RIO RANCHO — A High Desert Investment Corp. board member says it would have made no sense for the company to “push” for a general obligation form of assessment from Mariposa property owners — which is now exposing them to potentially high taxes — as an attorney claimed at a meeting in late September.

Public Improvement District Board attorney Peter Franklin, who helped set up the Mariposa PID, told concerned property owners at a meeting Sept. 26 that High Desert insisted on the general obligation structure for calculating property owners’ tax obligations toward $16 million in bonds.
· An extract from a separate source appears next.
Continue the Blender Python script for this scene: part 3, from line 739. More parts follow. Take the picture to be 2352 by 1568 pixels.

As a result of this structure, unique to all other public improvement districts in the state, Mariposa property owners now face a 37 percent increase in PID payments this year.
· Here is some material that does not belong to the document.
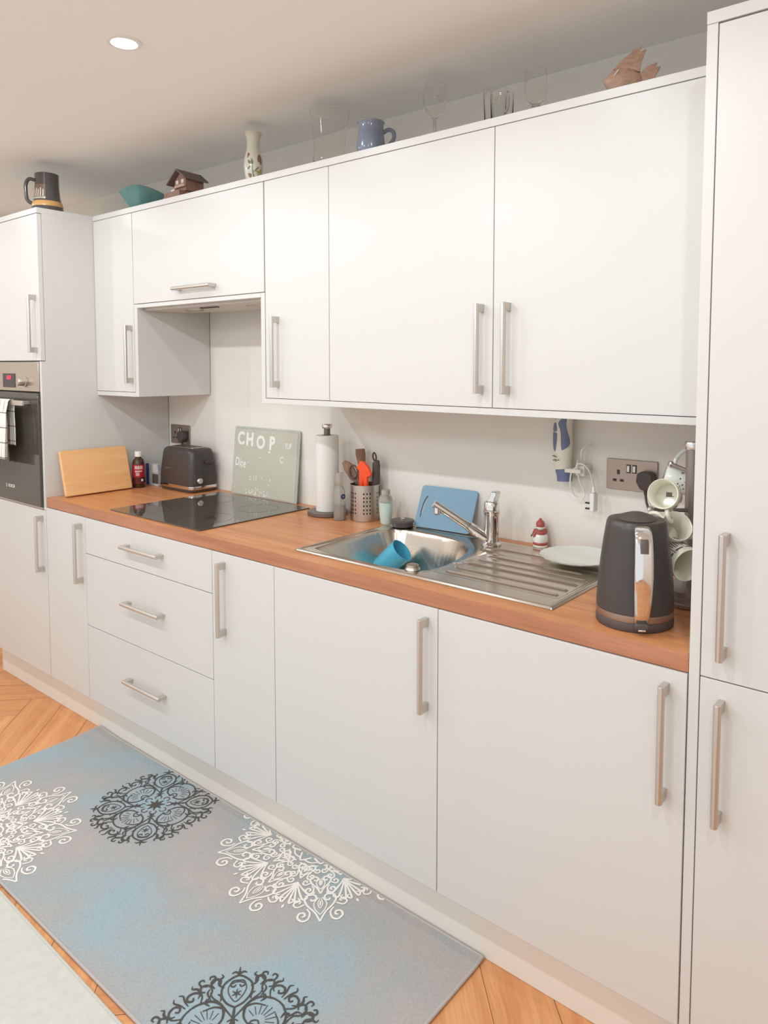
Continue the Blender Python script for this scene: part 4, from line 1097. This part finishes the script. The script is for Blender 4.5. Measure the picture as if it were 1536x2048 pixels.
# vase
t = thing('flower_vase', (-.549, .31, ZT), 'white porcelain vase printed with leaves and a butterfly on the cabinets', 'vase')
c = (-.556,.318,ZTT)
b = MB(); b.lathe([(0,0),(.022,0),(.0235,.004),(.030,.035),(.0335,.065),(.0325,.090),(.026,.115),(.0225,.128),(.022,.145),(.0245,.165),(.0300,.182),(.0295,.184),(.0275,.180),(.0205,.145),(.021,.128),(0,.1)], c, 48); vb = b.build('body', 'vaseneck', t)
avv = math.atan2(-1.3745-.318, 1.519+.556)
def vprof(z):
    P_ = [(0,.022),(.035,.030),(.065,.0335),(.090,.0325),(.115,.026),(.128,.0225)]
    for (a_, r1), (b2, r2) in zip(P_, P_[1:]):
        if a_ <= z <= b2: return r1+(r2-r1)*(z-a_)/(b2-a_)
    return .03
def vdecal(b, pts):
    P_ = smooth_path([(p[0],p[1],0) for p in pts], 4, True); n_ = len(P_)
    cx = sum(p.x for p in P_)/n_; cy = sum(p.y for p in P_)/n_; vs = []
    for s_ in (1, .5):
        for p in P_:
            x_, z_ = cx+(p.x-cx)*s_, cy+(p.y-cy)*s_; r_ = vprof(z_)+.0005; a = avv+x_/r_
            vs.append((c[0]+r_*math.cos(a), c[1]+r_*math.sin(a), c[2]+z_))
    r_ = vprof(cy)+.0005; a = avv+cx/r_; vs.append((c[0]+r_*math.cos(a), c[1]+r_*math.sin(a), c[2]+cy))
    fs = [(i,(i+1)%n_,n_+(i+1)%n_,n_+i) for i in range(n_)]+[(n_+i,n_+(i+1)%n_,2*n_) for i in range(n_)]
    b.add(vs, fs)
b = MB(); vdecal(b, [(-.003,.040),(.010,.055),(.020,.062),(.016,.053),(.004,.044)]); vdecal(b, [(-.022,.054),(-.014,.062),(-.010,.060),(-.018,.051)])
vdecal(b, [(-.006,.068),(-.018,.072),(-.020,.084),(-.010,.078),(-.008,.088),(-.002,.082),(.000,.072)])
vdecal(b, [(-.0055,.068),(-.004,.068),(-.001,.035),(.006,.018),(.004,.018),(-.003,.034)]); b.build('green_leaves', 'leafgreen', vb)
b = MB(); vdecal(b, [(.014,.080),(.016,.100),(.024,.104),(.032,.092),(.033,.072),(.028,.070),(.020,.078)]); vdecal(b, [(-.020,.110),(-.012,.102),(-.016,.098),(-.023,.090)]); vdecal(b, [(-.020,.038),(-.006,.034),(-.012,.022)]); b.build('brown_leaves', 'brownleaf', vb)
b = MB(); vdecal(b, [(.006,.044),(.018,.048),(.020,.040)]); vdecal(b, [(.020,.044),(.032,.058),(.030,.038)]); vdecal(b, [(.014,.038),(.020,.040),(.018,.030)]); b.build('butterfly', 'gold', vb)
# glassware
def glass(name, x, y, prof, label, cat='glass', grp=None, hd_=None):
    b = MB(); b.lathe(prof, (x,y,ZTT), 40)
    if hd_:
        b.M = Matrix.Translation((x,y,ZTT)) @ Matrix.Rotation(hd_[0], 4, 'Z'); b.tube(smooth_path(hd_[1], 6), hd_[2], 10); b.M = None
    return tag(b.build(name, 'glass', loc=(x,y,ZT), ang=60), label, cat, grp)
glass('glass_vase', -.205, .345, [(0,0),(.050,0),(.053,.004),(.054,.045),(.050,.055),(.055,.12),(.064,.188),(.0625,.188),(.053,.12),(.048,.055),(.051,.045),(.050,.008),(0,.007)], 'large clear glass vase standing left of the blue mug on the cabinets', 'vase')
def wine(h, rb, stem): return [(0,0),(.030,0),(.030,.0015),(.006,.004),(.0035,.012),(.0035,stem),(.008,stem+.004),(rb*.75,stem+.022),(rb,stem+.05),(rb*.96,h-.02),(rb*.84,h),(rb*.84-.0012,h),(rb*.96-.0014,h-.02),(rb-.0014,stem+.05),(rb*.75-.001,stem+.023),(.004,stem+.007),(0,stem+.006)]
glass('wine_glass', .212, .36, wine(.190, .035, .085), 'clear stemmed wine glass standing alone right of the blue mug', 'wine glass', 'glasses on top of the cabinets')
glass('tumbler', .425, .35, [(0,0),(.026,0),(.028,.003),(.033,.12),(.0318,.12),(.027,.010),(0,.009)], 'clear tumbler, left one of the glasses nearest the wooden fish', 'glass', 'glasses on top of the cabinets')
glass('glass_mug', .478, .30, [(0,0),(.027,0),(.029,.003),(.031,.085),(.0295,.085),(.027,.010),(0,.009)], 'short clear glass between the tumbler and the tall round glass', 'glass', 'glasses on top of the cabinets', (R(-40), [(.029,0,.07),(.048,0,.068),(.050,0,.035),(.029,0,.022)], .0035))
glass('brandy_glass', .545, .36, [(0,0),(.030,0),(.030,.0015),(.006,.004),(.0035,.012),(.0035,.045),(.010,.050),(.026,.066),(.032,.095),(.029,.13),(.025,.145),(.024,.145),(.028,.13),(.0308,.095),(.025,.068),(0,.052)], 'tall round-bowled clear glass nearest the wooden fish', 'glass', 'glasses on top of the cabinets')
# blue mug
t = thing('blue_mug', (.0, .32, ZT), 'blue-grey glazed pottery mug on the cabinets beside the glass vase', 'mug')
c = (.002,.315,ZTT)
b = MB(); b.lathe([(0,0),(.036,0),(.040,.004),(.0445,.03),(.0415,.06),(.0385,.082),(.0395,.098),(.042,.1055),(.0405,.1055),(.037,.098),(.036,.082),(.040,.04),(0,.008)], c, 48); b.build('body', 'bluemug', t)
b = MB(); b.lathe([(.0421,.1045),(.0424,.1065),(.0405,.1080),(.0385,.1065)], c, 48); b.build('rim', 'lilac', t)
b = MB(); b.M = Matrix.Translation(c) @ Matrix.Rotation(R(52), 4, 'Z') ; b.tube(smooth_path([(.039,0,.080),(.055,0,.090),(.070,0,.084),(.071,0,.064),(.058,0,.046),(.043,0,.034)], 6), .0052, 10, flat=1.2); b.build('handle', 'bluemug', t)
# wooden fish
t = thing('wooden_fish', (.815, .31, ZT), 'carved brown wooden angelfish on the cabinets near the right cupboard', 'ornament')
Fm = frame((.760, .300, ZTT), (.90,.44,0), (0,0,1)) @ Matrix.Diagonal((1,.88,1,1))
def fb(): b = MB(); b.M = Fm; return b
sc = .92
def fp(pts): return [(x_*sc, y_*sc) for x_, y_ in pts]
b = fb()
body = fp([(p.x,p.y) for p in smooth_path([(0,.055,0),(.012,.072,0),(.030,.090,0),(.060,.092,0),(.090,.075,0),(.100,.060,0),(.095,.040,0),(.070,.022,0),(.040,.012,0),(.018,.026,0)], 4, True)])
vs = []; fs = []; n_ = len(body); cx = .048*sc; cy = .055*sc
for k, (s_, d) in enumerate(((.0,-.013),(.55,-.011),(.85,-.007),(1,-.001),(1,.001),(.85,.007),(.55,.011),(.0,.013))):
    for (x_, y_) in body: vs.append((cx+(x_-cx)*max(s_,.01), cy+(y_-cy)*max(s_,.01), d))
for k in range(7):
    for i in range(n_): fs.append((k*n_+i, k*n_+(i+1)%n_, (k+1)*n_+(i+1)%n_, (k+1)*n_+i))
b.add(vs, fs); bd = b.build('body', 'fishwood', t, ang=60)
b = fb(); b.prism(fp([(.024,.088),(.050,.118),(.078,.140),(.093,.150),(.089,.132),(.106,.140),(.096,.110),(.092,.090),(.092,.076),(.06,.088)]), -.004, .004); b.build('dorsal_fin', 'fishwood', t, bevel=.001)
b = fb(); b.prism(fp([(.090,.070),(.108,.090),(.134,.100),(.128,.086),(.142,.088),(.130,.064),(.130,.040),(.110,.040),(.092,.046)]), -.004, .004); b.build('tail_fin', 'fishwood', t, bevel=.001)
b = fb(); b.prism(fp([(.030,.020),(.036,.0),(.062,.0),(.085,.0),(.110,.030),(.085,.040),(.06,.026)]), -.005, .005); b.build('lower_fin', 'fishwood', t, bevel=.001)
b = fb(); b.M = Fm @ Matrix.Translation((.030*sc,.075*sc,.0)); b.prism([(-.004,-.006),(-.002,-.008),(.008,.006),(.006,.008)], .0100, .0125); b.build('white_fleck', 'vaseneck', bd)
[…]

“That was something the developer pushed for hard and said, ‘It won’t be a problem, we’ll always be around,’” Franklin said at the meeting.

High Desert board member Gary Gordon was not at the meeting in 2006 where the company negotiated the terms of the bond issuance, but he said while the company had every intention of staying with the Mariposa project to the end, they wouldn’t have made that claim at the beginning.

“We wouldn’t say things like, ‘We’re going to be here forever,’” Gordon told the Journal last week. “Not because we didn’t think that, but because careful businessmen don’t say these things.”

Gordon said he’s concerned about the “blame game” that has emerged since High Desert announced in June that it was pulling out of the Mariposa project, and would not honor its commitment to help cover any shortfall in tax revenue needed to repay the $16 million in bonds used for a water management system and other Mariposa infrastructure.

He said that in 2006, the beginning of the housing bubble that burst in 2008, the company calculated that any shortfall between owners’ payments and bondholders’ expectations would be negligible, so had the company and bondholders known the shortfall would have been so large, they both would have walked away from the table.

“Obviously High Desert would have said, ‘No,’ and of course the bondholders would have said, ‘No way,’” he said.